Je fais partie de ceux qui demandent au gouvernement de lever cet embargo au plus vite. D’abord, parce qu’il n’y a aucune raison et deuxièmement, parce qu’il est d’une très grande nocivité pour notre agriculture. Donc, si on redonne à l’agriculture française toute la place qu’elle doit avoir si effectivement nous parvenons à reconquérir du pouvoir et de l’influence au sein de l’Union européenne, c’est-à-dire encore une fois, avec un ministre et avec un gouvernement qui font leur travail correctement, il n’y a aucune raison que l’agriculture française ne se redresse pas. Il le faut, c’est un impératif pour notre pays, car je fais partie de ces élus qui pensent que la France est un grand pays et qu’on assure sa souveraineté uniquement quand on assure et quand on est certain de donner quoi manger à ses habitants. La France en est capable, il faut qu’elle le redevienne.
RT France : Le traité Transatlantique, qui est en cours de négociation, risque de rendre l’agriculture française encore plus frileuse qu’elle l’est aujourd’hui. Quelle est votre avis sur la question ?

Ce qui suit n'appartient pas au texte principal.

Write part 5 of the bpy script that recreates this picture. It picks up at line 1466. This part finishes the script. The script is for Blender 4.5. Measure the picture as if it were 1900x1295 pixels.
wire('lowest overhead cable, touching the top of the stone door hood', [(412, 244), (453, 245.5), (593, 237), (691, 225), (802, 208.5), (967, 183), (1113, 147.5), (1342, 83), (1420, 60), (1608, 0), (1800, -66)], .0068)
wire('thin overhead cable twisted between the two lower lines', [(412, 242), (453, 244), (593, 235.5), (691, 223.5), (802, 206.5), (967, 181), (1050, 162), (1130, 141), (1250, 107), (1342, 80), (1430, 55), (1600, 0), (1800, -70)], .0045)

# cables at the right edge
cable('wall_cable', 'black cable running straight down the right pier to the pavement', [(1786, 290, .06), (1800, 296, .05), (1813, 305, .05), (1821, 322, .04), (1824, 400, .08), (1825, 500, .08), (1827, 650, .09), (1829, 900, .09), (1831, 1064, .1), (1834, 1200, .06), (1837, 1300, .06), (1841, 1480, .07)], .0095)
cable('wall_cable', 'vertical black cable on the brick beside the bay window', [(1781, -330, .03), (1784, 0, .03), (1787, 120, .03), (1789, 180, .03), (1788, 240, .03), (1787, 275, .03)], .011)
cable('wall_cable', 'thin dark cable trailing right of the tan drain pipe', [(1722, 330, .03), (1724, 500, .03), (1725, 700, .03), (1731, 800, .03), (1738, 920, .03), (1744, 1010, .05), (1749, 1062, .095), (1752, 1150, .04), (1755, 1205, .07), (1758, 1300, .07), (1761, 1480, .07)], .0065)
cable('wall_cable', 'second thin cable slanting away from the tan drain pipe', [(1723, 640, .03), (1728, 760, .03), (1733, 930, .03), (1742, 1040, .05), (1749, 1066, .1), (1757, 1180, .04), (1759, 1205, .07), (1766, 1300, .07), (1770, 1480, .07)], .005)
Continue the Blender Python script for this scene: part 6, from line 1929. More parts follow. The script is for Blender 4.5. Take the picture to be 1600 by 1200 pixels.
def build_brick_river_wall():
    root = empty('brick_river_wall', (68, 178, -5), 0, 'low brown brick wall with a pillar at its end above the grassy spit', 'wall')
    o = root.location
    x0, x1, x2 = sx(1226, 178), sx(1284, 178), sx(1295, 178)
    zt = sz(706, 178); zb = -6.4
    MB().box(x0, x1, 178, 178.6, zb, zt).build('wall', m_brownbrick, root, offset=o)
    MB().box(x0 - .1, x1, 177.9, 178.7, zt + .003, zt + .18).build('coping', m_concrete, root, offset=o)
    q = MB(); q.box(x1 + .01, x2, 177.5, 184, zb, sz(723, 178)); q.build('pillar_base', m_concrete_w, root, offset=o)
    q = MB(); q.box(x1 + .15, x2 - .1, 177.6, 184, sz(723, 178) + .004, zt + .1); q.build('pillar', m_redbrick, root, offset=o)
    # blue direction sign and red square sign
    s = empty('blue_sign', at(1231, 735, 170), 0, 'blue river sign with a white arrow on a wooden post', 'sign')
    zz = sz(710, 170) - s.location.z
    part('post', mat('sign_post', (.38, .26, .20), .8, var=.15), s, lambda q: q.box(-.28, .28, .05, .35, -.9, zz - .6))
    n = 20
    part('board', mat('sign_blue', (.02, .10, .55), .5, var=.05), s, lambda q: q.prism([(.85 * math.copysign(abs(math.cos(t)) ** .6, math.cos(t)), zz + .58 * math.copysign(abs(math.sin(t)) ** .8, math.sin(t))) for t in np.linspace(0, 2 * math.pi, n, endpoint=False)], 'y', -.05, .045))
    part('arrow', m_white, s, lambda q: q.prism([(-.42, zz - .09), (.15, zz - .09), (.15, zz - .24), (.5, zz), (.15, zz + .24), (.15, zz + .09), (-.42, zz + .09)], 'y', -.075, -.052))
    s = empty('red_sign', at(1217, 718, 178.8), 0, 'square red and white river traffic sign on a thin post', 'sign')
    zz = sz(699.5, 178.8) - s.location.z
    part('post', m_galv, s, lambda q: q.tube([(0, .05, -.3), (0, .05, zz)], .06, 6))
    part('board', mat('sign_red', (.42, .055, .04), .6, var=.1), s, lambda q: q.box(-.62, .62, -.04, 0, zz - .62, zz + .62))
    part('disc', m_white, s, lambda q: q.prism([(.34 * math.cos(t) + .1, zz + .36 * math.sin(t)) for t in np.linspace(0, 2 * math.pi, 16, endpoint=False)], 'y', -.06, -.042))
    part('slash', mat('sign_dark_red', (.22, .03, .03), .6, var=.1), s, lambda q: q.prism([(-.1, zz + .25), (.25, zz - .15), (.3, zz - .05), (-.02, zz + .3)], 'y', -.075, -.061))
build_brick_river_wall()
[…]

J.-F. P. : Vous avez parfaitement raison. C’est l’une des raisons pour lesquelles je m’oppose fermement à ce traité, en tout cas, de ce qu’on en sait. J’ai fait une intervention à l’Assemblé nationale il y a deux semaines, pour exiger du gouvernement qu’il porte ce traité sur la place publique. Je suis absolument réfractaire à l’idée que l’agriculture française et d’ailleurs en général, l’activité économique française, la santé économique de la France, puisse être affaibli par ce traité. Je ne vois pas comment ce traité pourrait améliorer les conditions d’activité, d’emploi et de prospérité, de production des richesses dans notre pays, et en particulier, de l’agriculture. Toute la thématique notamment des produits d’appellation d’origine contrôlée qui sont pour nous un label, une marque de fabrique en quelque sorte que nous devons absolument préserver. Et je constate que ce qui fait une des marques d’excellence de la production agricole française est fragilisée par ce traité. Donc, je m’y oppose en principe, et en tout cas je demande à ce qu’effectivement, les termes actuels de la négociation du traité soient mis sur la place publique.
RT France : Pensez-vous que la France pourra résister à terme à la pression des négociateurs du traité Transatlantique ? Malgré les nombreuses protestations contre le Partenariat Transpacifique, cet accord de libre-échange a finalement été signé. Pensez-vous que l’Europe subira le même destin ?
J.-F. P. : La France n’est pas n’importe quel pays en Europe. Elle n’est pas n’importe quel pays dans le monde non plus. Mais, effectivement, si les choses continuent de se passer comme elles se passent en ce moment, c’est-à-dire que la Commission de l’Union européenne donne ses directives, négocie, d’ailleurs on ne sait pas pourquoi ni comment, de son côté, sans tenir aucun compte des intérêts français, semble-t-il, il n’y a effectivement aucune raison que nous tirions un bénéfice de ce traité. C’est cette mécanique-là qu’il faut inverser. Moi qui suis un eurosceptique absolument convaincu, je crois qu’il fait retirer du pouvoir à la Commission et redonner du pouvoir aux Etats et faire en sorte que chacun des Etats puisse défendre ses intérêts, parce qu’après tout, nous sommes aussi là pour défendre les intérêts français. En tout cas, c’est la mission qui est la mienne en tant que parlementaire.